Old Masters
Old Masters
Property of a Gentleman, Sold Without Reserve
Lot Closed
June 11, 03:25 PM GMT
Estimate
10,000 - 15,000 USD
Lot Details
Description
Property of a Gentleman, Sold Without Reserve
JAN VAN BIJLERT
Utrecht 1597/8 - 1671
PORTRAIT OF A GENTLEMAN WEARING A PURPLE DOUBLET AND A WHITE SHIRT
signed upper left: J bijlert fec
oil on panel
panel: 28¾ by 22⅛ in.; 73 by 56.2 cm.
framed: 36½ by 29½ in.; 92.7 by 74.9 cm.
Anonymous sale, Brussels, Galerie Moderne, 21 March 2006, lot 168 (as Portrait of Salvator Rosa);
Anonymous sale, London, Sotheby's Olympia, 24 April 2007, lot 290;
There acquired by a private collection, United Kingdom;
From whom acquired.
Following his initial training in Utrecht with his father, the glass painter Herman Beerntsz. van Bijlert, and an apprenticeship with Abraham Bloemaert, Jan van Bijlert traveled to France and Italy to further his artistic education. He stayed mainly in Rome where he is documented in 1621 living on Via Margutta, and where he was a member of the Schildersbent, the society of Netherlandish artists living in the city. Like his fellow Utrecht painters there, such as Gerard van Honthorst, Hendrick ter Brugghen and Dirck van Baburen, Van Bijlert absorbed the artistic innovations of Caravaggio with his strong use of chiaroscuro and intense realism. These painters, known collectively today as the Utrecht Caravaggisti, brought back a style that significantly transformed the art of their native city.

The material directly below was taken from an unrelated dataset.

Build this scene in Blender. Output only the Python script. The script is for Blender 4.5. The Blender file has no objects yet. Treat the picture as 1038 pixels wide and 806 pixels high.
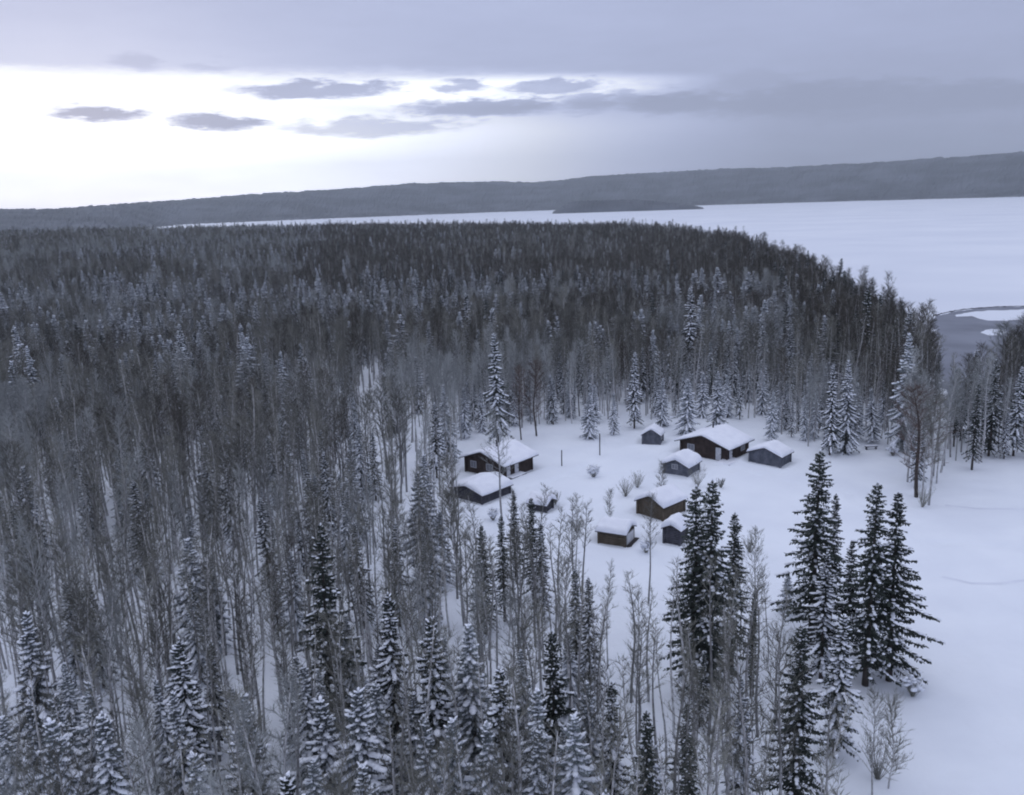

After his return to the Netherlands in 1624, Van Bijlert’s early works reflect this caravaggesque influence, but by the 1630s he began to adopt a more classicizing style. Dr. Paul Huys Janssen, author of the definitive monograph on Jan van Bijlert, has dated the present painting to this later period of the artist’s career, between 1635-1645.1 The overall lighter color palette and clarity of the work are characteristic of the artist’s classical style. Although mainly a painter of history and genre subjects, Van Bijlert excelled as a portraitist and painted at least 45 portraits throughout his career. His patrons included wealthy burgomasters and nobles, notably members of the Strick van Linschoten family. The sitter of this handsome portrait wears a purple doublet over a white shirt with billowing sleeves, and a voluminous black cloak. It has been speculated that the sitter might be a poet, possibly the Dutch poet and physician Jacob Westerbaen (1599-1670), whose likeness at a more mature age is known from a print by Cornelis Visscher (after a lost portrait by Jan de Bray).
1. Private correspondence, 1 February 2009.